Dans ce cas limite, où la dette est égale (ou éventuellement supérieure) au prix légal, le débiteur, vendu pour la totalité de sa valeur, n’est plus rachetable. A dire vrai, il dispose d’un moyen de ne pas arriver à cette extrémité : s’il ne peut payer ce qu’il doit, il pourra suspendre le cours des intérêts en se mettant à la disposition de son créancier. Il est alors « esclave pour dettes », parfois sa vie durant, sans avoir été véritablement acheté. Dans le passé cette possibilité était réglementée : celui qui n’avait pas payé sa dette au bout de sept ans devenait ayat (Codes II, 536). Mais cette disposition est supprimée dès la fin du XVIIe siècle. Le prix légal joue donc un rôle de pivot : tant que le débiteur dispose encore d’une partie, même infime, de son « capital humain » (la valeur légale), il reste « engagé ». Lorsqu’il dépasse la limite, il n’est plus un homme et ne peut se racheter, même s’il a la capacité rembourser intégralement sa dette.

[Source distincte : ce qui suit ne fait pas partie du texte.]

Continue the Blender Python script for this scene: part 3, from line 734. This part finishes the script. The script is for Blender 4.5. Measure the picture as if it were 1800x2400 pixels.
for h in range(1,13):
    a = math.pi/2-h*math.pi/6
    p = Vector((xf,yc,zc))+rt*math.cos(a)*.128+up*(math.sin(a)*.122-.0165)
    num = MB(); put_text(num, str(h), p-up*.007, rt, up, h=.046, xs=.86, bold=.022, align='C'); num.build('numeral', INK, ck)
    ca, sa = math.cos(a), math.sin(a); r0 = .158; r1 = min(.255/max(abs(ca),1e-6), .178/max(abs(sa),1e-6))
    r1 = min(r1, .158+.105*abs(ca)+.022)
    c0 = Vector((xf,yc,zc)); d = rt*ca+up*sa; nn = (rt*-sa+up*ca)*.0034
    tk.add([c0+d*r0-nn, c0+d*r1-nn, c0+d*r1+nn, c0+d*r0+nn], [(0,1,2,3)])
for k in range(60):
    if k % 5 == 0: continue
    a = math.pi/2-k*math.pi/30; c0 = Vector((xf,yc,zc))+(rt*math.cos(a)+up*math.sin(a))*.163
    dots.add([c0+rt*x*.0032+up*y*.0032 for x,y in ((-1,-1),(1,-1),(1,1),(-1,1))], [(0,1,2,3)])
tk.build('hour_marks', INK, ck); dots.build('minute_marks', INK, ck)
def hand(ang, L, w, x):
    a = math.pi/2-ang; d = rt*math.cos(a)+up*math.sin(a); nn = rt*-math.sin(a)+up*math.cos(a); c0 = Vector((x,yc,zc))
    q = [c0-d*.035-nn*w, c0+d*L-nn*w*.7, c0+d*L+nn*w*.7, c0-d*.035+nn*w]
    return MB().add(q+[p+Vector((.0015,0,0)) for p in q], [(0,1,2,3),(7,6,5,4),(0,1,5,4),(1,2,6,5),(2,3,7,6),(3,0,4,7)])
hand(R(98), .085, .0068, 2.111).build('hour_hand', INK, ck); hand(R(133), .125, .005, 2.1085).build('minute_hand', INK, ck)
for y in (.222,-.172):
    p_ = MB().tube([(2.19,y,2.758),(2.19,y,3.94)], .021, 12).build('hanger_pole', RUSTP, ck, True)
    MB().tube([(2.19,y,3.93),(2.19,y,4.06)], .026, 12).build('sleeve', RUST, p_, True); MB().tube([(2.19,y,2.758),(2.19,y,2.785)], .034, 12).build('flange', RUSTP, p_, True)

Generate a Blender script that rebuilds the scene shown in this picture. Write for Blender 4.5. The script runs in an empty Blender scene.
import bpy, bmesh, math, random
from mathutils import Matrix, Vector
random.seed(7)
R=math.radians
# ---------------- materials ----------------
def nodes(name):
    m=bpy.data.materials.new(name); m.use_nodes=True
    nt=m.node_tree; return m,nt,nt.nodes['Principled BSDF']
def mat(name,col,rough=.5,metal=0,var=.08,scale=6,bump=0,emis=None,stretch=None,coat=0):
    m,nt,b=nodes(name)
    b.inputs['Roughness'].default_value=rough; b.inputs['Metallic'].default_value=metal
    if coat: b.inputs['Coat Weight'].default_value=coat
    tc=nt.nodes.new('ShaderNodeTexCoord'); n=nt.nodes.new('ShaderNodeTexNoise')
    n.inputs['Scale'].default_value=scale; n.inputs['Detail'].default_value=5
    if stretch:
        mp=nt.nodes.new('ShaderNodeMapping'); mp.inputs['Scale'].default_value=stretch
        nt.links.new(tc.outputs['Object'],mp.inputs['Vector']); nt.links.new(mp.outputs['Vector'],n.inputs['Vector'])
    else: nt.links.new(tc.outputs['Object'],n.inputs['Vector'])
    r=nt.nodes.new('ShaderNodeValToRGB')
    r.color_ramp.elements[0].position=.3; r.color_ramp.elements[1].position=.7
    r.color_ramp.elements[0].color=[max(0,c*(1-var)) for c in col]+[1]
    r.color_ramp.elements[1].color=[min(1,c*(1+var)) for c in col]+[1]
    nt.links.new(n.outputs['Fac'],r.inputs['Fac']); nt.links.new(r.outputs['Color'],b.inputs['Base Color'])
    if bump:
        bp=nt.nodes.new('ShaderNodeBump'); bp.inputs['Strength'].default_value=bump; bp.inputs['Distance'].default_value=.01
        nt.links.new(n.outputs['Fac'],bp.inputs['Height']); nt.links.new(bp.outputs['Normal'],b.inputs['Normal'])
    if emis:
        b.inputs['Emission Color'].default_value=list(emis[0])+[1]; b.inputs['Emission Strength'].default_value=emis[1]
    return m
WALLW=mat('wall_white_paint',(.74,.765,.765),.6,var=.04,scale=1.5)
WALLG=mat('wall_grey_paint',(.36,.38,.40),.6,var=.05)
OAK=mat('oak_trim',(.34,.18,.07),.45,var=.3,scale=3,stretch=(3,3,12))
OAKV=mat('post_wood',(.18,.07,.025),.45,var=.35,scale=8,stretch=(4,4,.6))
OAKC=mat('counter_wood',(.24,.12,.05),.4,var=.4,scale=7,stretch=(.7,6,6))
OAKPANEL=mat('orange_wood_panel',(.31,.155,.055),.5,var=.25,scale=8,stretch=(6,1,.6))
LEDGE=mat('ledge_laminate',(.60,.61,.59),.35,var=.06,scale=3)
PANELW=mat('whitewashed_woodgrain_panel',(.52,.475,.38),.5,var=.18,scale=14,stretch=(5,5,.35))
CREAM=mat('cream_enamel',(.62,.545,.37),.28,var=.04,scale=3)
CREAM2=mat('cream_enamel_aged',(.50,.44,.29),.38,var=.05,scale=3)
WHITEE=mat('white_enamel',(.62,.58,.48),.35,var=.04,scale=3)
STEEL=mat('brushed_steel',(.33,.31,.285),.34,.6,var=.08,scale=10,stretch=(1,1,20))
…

L’usage immodéré de l’amende en matière judiciaire, la possibilité d’engager ou de vendre les individus, sont les fondements de l’esclavage domestique. Mais l’institution se développe aussi d’elle-même par la transmission héréditaire  : les fils de khnhom appartiennent au maître si leurs parents sont ayat ou sont endettés envers lui. Toutefois ce mécanisme ne joue pas librement : le législateur intervient là aussi, réglementant la transmission héréditaire des statuts et empêchant la formation d’un « marché ». Les motifs de cette intervention ne pourront être analysés qu’après un examen complet des mécanismes du pouvoir, mais les conséquences en semblent évidentes : la distinction entre ayat et engagé tend à disparaître, la seconde catégorie l’emportant définitivement sur la première où ne se retrouvent que des étrangers  124 .

Notes
118.

L’original de la lettre manque malheureusement dans le dossier : il aurait été utilisé pour une « Exposition du Cambodge » en juillet 1943. Le manque de perspicacité des observateurs apparaît bien à propos de cette lettre. Alors que le roi distingue soigneusement les neak ngear (traduits par « esclaves héréditaires en tout genre » cf. infra ch. 5), le Résident Philastre, installé depuis peu, accompagne la lettre de ce commentaire, fort peu pertinent, à propos des neak ngear : « le roi les désigne par un terme particulier et essaie de faire une distinction subtile entre cette catégorie et les autres ».

119.

Je réserverai l’appellation « esclave pour dettes », qui fait référence à leur origine, à ceux dont le travail remplace le paiement d’un intérêt.

120.

On peut se demander si la définition générale de « l’esclave » correspond bien à une réalité historique tant l’esclavage, caractérisé par le « bon plaisir » du maître, revêt de formes différentes (cf. par exemple Dockès, 1979).

121.

C’était également l’avis du roi du Cambodge qui parlait de « mêmes coutumes en fait d’esclaves » ; cf. également l’analyse qui suit.

122.

Lingat (1931) les désigne par l’expression « achetés à bord d’une jonque ».

123.

Par exemple un khnhom de 16 à 50 ans vaut 30 domleng, un vieillard de 69 ans 7 domleng, etc. (Codes II, 605, a.45). Le domleng est une unité de compte judiciaire à valeur variable (environ 0,4 $ selon Leclère).

124.

Dont les pnong et peut-être les Vietnamiens, qui sont mentionnés par Moura et dans les notes annexées à la lettre du roi citée ci-dessus.